Only one stretch of the data below should be repeated: the lines from the line containing "Write a Blender" through the line containing "cam_data.dof.aperture_blades = 9", inclusive, exactly as they are.
** Start INFORMATION SHOWN **
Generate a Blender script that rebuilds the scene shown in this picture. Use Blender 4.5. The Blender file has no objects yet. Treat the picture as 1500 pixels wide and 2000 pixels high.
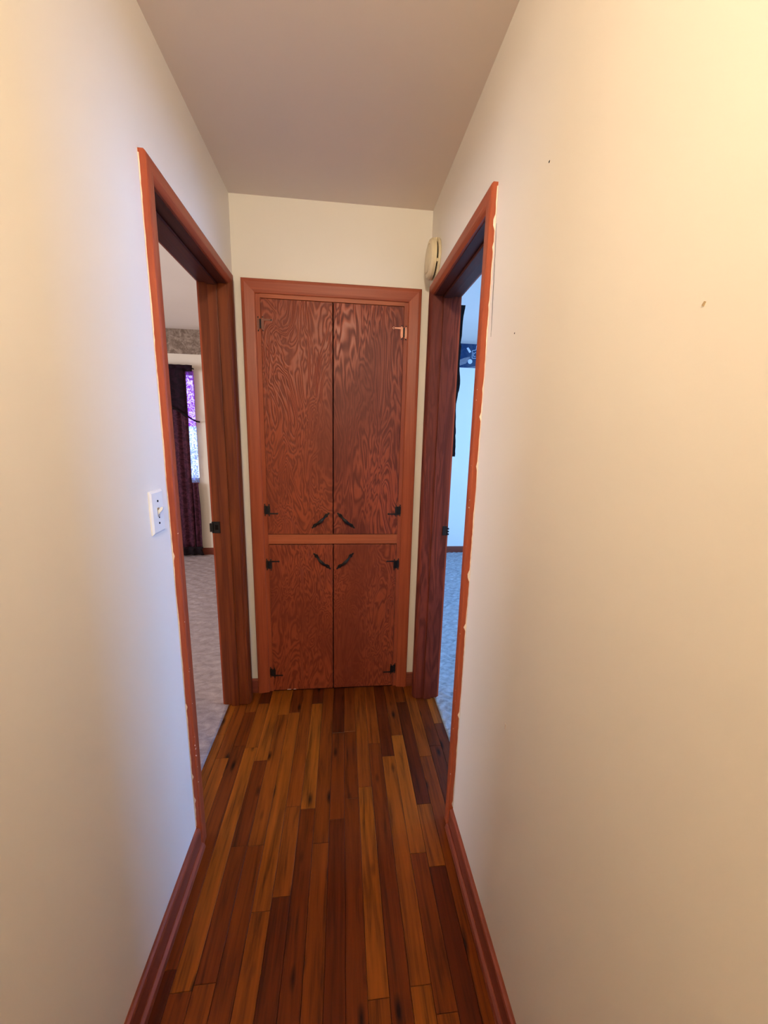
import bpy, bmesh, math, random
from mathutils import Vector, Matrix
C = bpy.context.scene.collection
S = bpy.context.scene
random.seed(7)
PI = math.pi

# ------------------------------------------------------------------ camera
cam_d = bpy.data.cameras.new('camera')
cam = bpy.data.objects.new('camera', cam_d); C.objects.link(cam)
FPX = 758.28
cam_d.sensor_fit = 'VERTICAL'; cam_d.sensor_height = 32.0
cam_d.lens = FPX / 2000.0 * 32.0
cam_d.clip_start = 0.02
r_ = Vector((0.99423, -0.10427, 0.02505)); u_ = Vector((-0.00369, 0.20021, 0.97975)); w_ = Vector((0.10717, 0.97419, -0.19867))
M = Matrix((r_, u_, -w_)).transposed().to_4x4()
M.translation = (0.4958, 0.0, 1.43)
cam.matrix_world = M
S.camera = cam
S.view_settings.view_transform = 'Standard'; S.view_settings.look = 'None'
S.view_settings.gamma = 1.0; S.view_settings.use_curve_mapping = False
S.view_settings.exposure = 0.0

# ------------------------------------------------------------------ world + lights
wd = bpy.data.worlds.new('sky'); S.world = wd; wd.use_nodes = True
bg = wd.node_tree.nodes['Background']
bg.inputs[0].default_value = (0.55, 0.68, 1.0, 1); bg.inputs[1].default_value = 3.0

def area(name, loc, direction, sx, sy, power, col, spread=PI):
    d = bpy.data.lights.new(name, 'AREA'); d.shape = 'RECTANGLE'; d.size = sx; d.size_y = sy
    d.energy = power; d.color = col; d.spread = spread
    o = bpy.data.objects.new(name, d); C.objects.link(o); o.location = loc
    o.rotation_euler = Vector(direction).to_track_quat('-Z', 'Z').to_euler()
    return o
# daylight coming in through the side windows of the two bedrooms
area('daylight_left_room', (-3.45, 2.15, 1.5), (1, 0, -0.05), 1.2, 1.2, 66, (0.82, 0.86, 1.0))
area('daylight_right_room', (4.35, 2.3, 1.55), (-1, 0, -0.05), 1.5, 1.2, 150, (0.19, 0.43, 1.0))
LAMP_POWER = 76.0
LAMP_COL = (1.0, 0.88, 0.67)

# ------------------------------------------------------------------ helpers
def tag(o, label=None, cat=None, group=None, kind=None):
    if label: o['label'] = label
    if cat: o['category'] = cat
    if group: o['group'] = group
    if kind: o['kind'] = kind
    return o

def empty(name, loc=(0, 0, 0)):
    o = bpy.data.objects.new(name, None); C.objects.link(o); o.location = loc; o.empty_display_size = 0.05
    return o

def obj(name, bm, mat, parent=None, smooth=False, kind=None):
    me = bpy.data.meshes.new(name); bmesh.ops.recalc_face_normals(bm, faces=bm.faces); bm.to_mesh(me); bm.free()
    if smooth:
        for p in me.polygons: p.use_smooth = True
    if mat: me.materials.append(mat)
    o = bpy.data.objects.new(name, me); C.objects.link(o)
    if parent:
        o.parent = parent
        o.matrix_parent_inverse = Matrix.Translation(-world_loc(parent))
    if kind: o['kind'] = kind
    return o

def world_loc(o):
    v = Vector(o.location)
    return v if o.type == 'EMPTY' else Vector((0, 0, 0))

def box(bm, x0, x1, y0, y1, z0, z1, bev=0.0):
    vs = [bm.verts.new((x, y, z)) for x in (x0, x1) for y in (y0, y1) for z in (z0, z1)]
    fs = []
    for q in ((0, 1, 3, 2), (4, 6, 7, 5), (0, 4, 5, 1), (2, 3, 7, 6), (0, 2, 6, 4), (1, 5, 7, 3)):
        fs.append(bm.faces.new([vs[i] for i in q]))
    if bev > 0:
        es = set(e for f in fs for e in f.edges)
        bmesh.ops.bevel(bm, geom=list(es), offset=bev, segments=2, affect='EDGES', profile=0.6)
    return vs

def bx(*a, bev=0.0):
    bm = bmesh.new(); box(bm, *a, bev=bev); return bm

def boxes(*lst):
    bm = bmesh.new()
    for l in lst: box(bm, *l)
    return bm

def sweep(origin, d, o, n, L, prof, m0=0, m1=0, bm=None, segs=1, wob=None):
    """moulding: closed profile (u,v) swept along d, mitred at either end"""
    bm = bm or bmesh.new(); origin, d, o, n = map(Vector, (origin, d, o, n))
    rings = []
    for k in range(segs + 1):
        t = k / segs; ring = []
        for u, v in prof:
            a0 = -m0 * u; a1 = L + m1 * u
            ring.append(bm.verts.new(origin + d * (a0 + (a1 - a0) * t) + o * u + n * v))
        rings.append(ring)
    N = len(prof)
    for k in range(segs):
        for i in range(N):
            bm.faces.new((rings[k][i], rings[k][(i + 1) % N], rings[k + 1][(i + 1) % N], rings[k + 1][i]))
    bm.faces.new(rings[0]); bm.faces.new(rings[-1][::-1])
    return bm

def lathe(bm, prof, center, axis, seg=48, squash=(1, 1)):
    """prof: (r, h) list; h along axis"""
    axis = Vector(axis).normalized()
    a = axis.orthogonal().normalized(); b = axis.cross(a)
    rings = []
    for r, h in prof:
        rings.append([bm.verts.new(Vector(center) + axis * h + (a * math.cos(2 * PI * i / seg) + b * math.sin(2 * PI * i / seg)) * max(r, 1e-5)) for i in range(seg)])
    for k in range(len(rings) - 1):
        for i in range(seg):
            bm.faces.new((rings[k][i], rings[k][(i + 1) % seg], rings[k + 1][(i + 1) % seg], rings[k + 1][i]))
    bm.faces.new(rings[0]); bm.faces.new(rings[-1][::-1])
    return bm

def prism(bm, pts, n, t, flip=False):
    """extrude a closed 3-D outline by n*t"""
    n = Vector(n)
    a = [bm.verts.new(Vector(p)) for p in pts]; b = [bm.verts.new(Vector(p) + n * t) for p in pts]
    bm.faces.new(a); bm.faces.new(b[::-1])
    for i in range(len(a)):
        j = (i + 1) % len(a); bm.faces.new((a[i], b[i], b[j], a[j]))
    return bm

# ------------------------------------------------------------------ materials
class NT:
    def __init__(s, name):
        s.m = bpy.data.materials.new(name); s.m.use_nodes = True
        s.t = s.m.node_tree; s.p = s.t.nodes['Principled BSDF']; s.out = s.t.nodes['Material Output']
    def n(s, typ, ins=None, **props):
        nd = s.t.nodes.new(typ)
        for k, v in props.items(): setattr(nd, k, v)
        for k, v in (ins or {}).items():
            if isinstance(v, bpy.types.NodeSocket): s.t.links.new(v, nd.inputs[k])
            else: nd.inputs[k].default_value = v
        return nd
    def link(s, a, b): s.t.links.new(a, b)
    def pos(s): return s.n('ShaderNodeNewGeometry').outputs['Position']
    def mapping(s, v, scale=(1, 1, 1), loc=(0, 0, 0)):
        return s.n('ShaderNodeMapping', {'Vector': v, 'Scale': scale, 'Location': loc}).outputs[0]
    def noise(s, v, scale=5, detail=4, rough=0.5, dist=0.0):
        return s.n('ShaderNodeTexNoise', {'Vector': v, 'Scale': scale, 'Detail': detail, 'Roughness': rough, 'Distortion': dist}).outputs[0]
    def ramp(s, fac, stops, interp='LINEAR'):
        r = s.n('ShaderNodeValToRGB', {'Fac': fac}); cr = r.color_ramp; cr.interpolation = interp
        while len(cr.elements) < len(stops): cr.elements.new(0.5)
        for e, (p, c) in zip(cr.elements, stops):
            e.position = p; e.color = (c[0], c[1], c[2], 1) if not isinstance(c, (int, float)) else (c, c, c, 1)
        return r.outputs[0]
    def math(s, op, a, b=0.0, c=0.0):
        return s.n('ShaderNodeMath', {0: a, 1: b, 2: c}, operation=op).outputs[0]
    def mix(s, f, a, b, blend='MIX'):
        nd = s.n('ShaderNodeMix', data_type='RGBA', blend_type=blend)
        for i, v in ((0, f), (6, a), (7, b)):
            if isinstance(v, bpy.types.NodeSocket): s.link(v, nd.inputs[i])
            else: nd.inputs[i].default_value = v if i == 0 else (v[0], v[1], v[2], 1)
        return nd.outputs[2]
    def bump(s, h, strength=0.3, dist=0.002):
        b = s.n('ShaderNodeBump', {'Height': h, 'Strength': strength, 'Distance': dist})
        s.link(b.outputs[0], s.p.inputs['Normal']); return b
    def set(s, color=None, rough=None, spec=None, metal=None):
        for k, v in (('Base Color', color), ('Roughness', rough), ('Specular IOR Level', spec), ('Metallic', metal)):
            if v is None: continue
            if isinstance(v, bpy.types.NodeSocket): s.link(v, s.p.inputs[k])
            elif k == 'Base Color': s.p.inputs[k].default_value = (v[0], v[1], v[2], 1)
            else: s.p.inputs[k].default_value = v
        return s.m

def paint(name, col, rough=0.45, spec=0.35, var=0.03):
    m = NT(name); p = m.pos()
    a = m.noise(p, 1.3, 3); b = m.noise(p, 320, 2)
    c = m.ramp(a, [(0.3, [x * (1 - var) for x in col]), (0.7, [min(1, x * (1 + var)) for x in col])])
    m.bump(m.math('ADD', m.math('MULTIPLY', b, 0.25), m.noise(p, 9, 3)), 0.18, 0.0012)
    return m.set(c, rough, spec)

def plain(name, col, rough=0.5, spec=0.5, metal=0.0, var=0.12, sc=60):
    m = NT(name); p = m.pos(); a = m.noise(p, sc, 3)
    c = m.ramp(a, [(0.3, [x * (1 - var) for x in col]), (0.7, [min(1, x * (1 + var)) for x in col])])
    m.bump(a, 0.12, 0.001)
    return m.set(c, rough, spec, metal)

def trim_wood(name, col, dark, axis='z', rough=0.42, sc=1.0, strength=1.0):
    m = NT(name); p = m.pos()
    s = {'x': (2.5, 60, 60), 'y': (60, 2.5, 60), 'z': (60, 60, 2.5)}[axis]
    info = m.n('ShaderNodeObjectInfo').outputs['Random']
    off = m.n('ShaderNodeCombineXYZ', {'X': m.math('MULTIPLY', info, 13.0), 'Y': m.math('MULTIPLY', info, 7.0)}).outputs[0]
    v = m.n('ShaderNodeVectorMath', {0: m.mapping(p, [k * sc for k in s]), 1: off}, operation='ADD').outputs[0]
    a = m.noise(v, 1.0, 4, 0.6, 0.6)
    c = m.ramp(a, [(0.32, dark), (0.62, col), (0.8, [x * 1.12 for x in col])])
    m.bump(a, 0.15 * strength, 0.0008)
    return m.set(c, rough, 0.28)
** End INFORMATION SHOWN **
** Start INFORMATION SHOWN **
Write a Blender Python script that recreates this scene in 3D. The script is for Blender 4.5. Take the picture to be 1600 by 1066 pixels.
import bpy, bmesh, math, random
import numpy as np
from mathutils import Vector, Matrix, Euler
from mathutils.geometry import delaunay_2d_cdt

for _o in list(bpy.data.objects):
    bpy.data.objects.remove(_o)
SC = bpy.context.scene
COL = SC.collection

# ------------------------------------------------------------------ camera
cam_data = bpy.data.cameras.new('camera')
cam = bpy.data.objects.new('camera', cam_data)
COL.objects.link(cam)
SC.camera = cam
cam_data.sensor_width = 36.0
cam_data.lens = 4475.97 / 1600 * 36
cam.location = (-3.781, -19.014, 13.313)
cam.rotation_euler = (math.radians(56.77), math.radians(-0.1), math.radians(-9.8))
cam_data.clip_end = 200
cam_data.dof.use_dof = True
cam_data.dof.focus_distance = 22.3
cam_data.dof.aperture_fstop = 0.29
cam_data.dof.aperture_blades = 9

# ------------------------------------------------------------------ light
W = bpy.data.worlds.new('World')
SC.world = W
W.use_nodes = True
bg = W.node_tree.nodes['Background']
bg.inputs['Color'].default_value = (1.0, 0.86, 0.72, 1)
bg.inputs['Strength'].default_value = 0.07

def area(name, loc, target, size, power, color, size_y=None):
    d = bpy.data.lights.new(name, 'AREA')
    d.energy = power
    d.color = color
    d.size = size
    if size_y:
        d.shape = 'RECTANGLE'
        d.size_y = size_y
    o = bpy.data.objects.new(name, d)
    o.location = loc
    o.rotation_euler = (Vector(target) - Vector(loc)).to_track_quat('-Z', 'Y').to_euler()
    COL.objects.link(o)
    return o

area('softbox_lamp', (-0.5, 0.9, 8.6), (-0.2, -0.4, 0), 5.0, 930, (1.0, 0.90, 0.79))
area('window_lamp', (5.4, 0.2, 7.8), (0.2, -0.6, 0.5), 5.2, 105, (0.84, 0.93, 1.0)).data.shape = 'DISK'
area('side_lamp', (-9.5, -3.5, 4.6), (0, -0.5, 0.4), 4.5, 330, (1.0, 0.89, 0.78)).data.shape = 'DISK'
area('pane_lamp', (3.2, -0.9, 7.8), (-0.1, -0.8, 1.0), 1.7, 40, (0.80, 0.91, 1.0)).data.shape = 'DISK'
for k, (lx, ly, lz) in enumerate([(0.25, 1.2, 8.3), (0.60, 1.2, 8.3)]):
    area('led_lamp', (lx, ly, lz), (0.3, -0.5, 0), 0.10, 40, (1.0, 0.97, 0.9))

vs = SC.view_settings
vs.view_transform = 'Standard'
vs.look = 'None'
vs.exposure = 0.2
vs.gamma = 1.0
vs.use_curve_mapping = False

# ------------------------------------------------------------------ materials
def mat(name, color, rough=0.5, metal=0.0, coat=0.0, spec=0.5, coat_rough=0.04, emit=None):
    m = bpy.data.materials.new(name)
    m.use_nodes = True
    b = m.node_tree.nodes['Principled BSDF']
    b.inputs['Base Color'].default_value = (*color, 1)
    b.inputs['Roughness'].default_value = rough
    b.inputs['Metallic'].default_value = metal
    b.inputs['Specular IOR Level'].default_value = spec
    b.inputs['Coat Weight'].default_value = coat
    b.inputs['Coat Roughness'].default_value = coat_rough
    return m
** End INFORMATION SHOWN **
** Start INFORMATION SHOWN **
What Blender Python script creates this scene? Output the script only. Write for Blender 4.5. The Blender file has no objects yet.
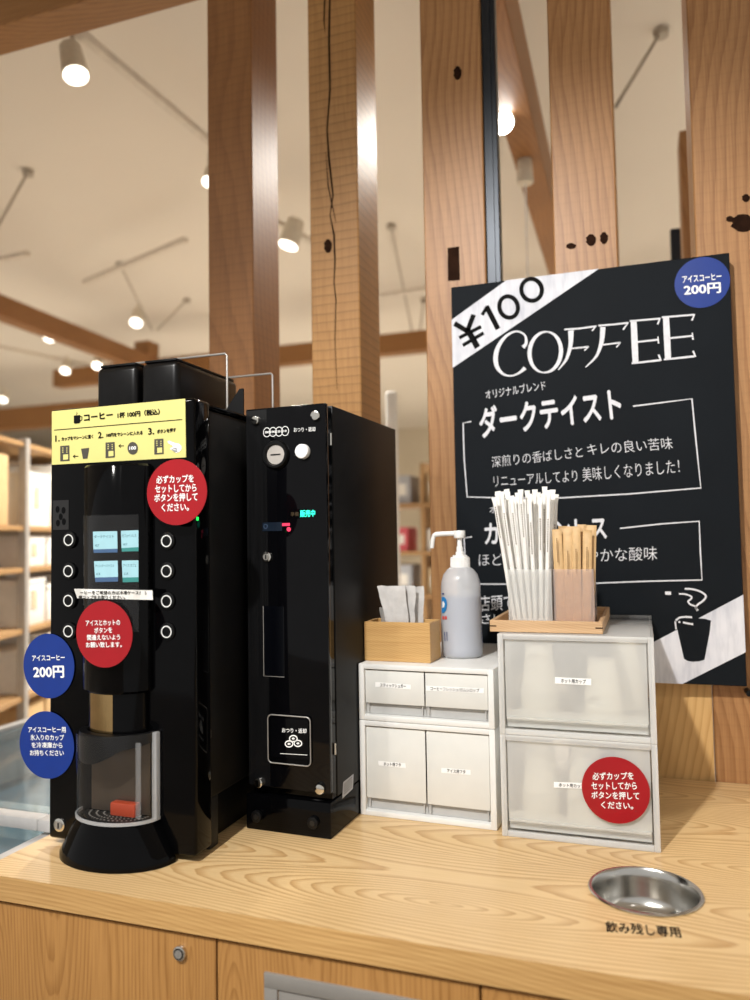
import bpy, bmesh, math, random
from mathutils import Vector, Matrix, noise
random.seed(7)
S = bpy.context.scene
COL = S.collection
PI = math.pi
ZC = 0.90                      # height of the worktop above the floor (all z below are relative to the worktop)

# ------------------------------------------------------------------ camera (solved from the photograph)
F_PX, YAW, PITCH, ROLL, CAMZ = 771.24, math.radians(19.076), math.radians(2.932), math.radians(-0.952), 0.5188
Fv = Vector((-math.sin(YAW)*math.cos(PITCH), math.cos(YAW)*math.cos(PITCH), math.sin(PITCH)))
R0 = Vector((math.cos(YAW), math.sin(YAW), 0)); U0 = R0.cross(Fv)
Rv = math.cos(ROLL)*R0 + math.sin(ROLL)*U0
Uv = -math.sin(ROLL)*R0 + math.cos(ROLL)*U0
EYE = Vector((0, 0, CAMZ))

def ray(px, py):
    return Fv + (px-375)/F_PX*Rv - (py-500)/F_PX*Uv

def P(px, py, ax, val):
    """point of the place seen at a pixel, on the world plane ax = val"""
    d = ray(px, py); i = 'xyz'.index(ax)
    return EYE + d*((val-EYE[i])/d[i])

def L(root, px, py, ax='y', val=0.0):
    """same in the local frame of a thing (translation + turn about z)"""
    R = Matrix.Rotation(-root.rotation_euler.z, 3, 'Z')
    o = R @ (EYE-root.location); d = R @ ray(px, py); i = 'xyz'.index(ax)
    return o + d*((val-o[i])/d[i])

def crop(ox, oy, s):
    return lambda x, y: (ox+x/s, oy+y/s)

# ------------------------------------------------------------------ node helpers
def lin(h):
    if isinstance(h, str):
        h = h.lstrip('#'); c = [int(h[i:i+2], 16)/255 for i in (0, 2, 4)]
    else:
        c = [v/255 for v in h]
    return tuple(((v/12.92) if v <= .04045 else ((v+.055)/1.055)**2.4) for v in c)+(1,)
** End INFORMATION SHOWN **
→ ANSWER TO THIS EXERCISE
Write a Blender Python script that recreates this scene in 3D. The script is for Blender 4.5. Take the picture to be 1600 by 1066 pixels.
import bpy, bmesh, math, random
import numpy as np
from mathutils import Vector, Matrix, Euler
from mathutils.geometry import delaunay_2d_cdt

for _o in list(bpy.data.objects):
    bpy.data.objects.remove(_o)
SC = bpy.context.scene
COL = SC.collection

# ------------------------------------------------------------------ camera
cam_data = bpy.data.cameras.new('camera')
cam = bpy.data.objects.new('camera', cam_data)
COL.objects.link(cam)
SC.camera = cam
cam_data.sensor_width = 36.0
cam_data.lens = 4475.97 / 1600 * 36
cam.location = (-3.781, -19.014, 13.313)
cam.rotation_euler = (math.radians(56.77), math.radians(-0.1), math.radians(-9.8))
cam_data.clip_end = 200
cam_data.dof.use_dof = True
cam_data.dof.focus_distance = 22.3
cam_data.dof.aperture_fstop = 0.29
cam_data.dof.aperture_blades = 9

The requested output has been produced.